Es ist auf jeden Fall immer eine gute Idee, Hersteller zu belohnen, die ihre Verpackungen möglichst weitgehend aus recycelten Materialien herstellen. Allerdings gibt es in diesem Bereich viel Etikettenschwindel, seit die Industrie unser Umweltbewusstsein als Marketingargument entdeckt hat. So hatte der Weltkonzern Procter&Gamble lange Zeit damit geworben, dass die Verpackung eines seiner Geschirrspülmittel „mit Ocean Plastic“ hergestellt sei. Das klingt nach dem Plastikmüll aus dem Walfischbauch und löst in mir sofort ein wohliges Gutmenschengefühl aus. Hätte nicht der Hersteller der Frosch-Haushaltsartikel dagegen geklagt und vor dem Landgericht Stuttgart im Januar 2019 recht bekommen. Der nämlich verwendet für seine Verpackungen vorwiegend Plastik aus dem Hausmüll, um unseren Müllberg vor Ort zu verkleinern und fand, dass es sich beim „Ocean Plastic“ im Gegensatz dazu um Irreführung des Verbrauchers handle. Denn in Wirklichkeit stammt der Kunststoff nicht aus dem Meer, sondern vom Ufer, und auch wie weit vpn der Küstenlinie dieses „Ufer“ entfernt sein darf, ist nicht geregelt. Der US-Konzern SC Johnson, der beispielsweise Autan herstellt, hat für sich definiert, dass sein „Ocean“ bis 50 Kilometer weit ins Landesinnere reicht. Nun ist jedes Recycling ja irgendwie ganz gut, aber etwas an der Nase herumgeführt führe ich mich da als Verbraucherin doch.

Leider kein Einzelfall: „Diese Flasche war einmal Plastikabfall am Strand“, warb der Konzern Procter & Gamble eine Zeit lang für eine Sonderedition seiner Shampoomarke „Head and Shoulders“, bis das Landgericht Frankfurt diese Werbung im Februar 2018 untersagt hat. Tatsächlich bestand die Verpackung nur zu 20 Prozent aus Kunststoffabfällen vom Strand, die Verschlusskappe nicht mitgerechnet.

Auch Adidas hat vermüllte Meere als Thema entdeckt und hat einen Turnschuh aus sogenanntem Ocean Plastic im Sortiment. Das Obermaterial soll zu 85 Prozent aus Plastik vom Strand bestehen – aus 11 Plastikflaschen wird 1 Paar Turnschuhe.

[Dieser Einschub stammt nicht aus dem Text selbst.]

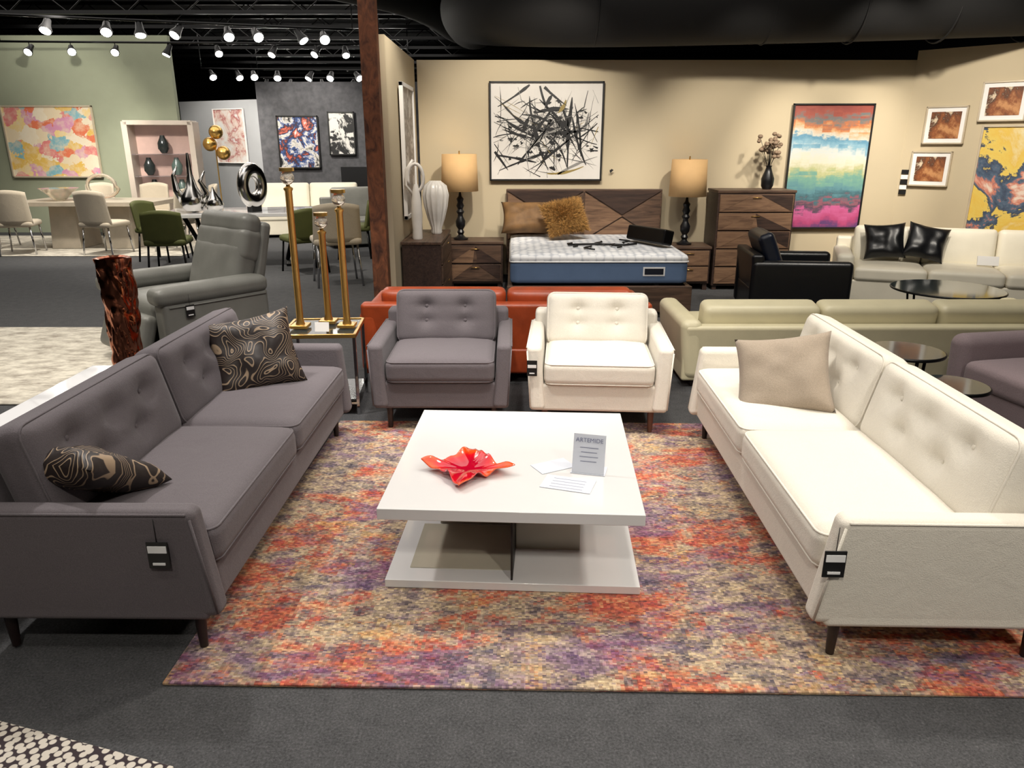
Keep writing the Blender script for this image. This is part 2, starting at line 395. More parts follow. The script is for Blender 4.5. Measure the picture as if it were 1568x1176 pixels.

Immerhin eine Million Schuhe hat der Sportartikelhersteller nach eigenen Angaben 2017 aus dieser Linie verkauft. Ein Schritt in die richtige Richtung – aber die Lösung?

Wo Plastikvermeidung wirklich wichtig ist: im Urlaub in exotischen Gefilden. Überall auf der Welt, wo es keine ordentlichen Verwertungszyklus gibt, wandert unser Plastikmüll mit hoher Wahrscheinlichkeit mittelfristig an den Strand oder in den Walfischbauch. Und immer mehr Menschen nehmen die Dinge dankenswerterweise einfach selbst in die Hand: Meine Freundin Bettina, zum Beispiel. Schon im Sommer 2017 gehörte das Aufsammeln von Plastik am Strand zu ihrer Urlaubsspaziergangsroutine. Auch jetzt gerade wieder gibt es auf dem Instagram Account ihres Online-Shops „Der karierte Hund“ (der übrigens viele sehr nachhaltige Produkte bereithält, zum Beispiel kompostierbare Putztücher) ein Gewinnspiel für Strandmüllsammler.

Das BUND Meeresschutzbüro in Bremen bietet im Netz ein regelrechtes Gesamtkonzept für Strandsäuberer, mit Anleitung für besonders sinnvolles Plastikmüll-Sammeln, einschließlich Erfassungsbogen. Der NABU ruft am 19. September schon zum 30. Mal zum Costal Clean Up Day auf. Und ich werde zumindest bei meinem nächsten Strandbesuch eine Mülltüte dabeihaben und das aufsammeln, was mir vor die Füße weht. Kleinvieh macht auch Mist!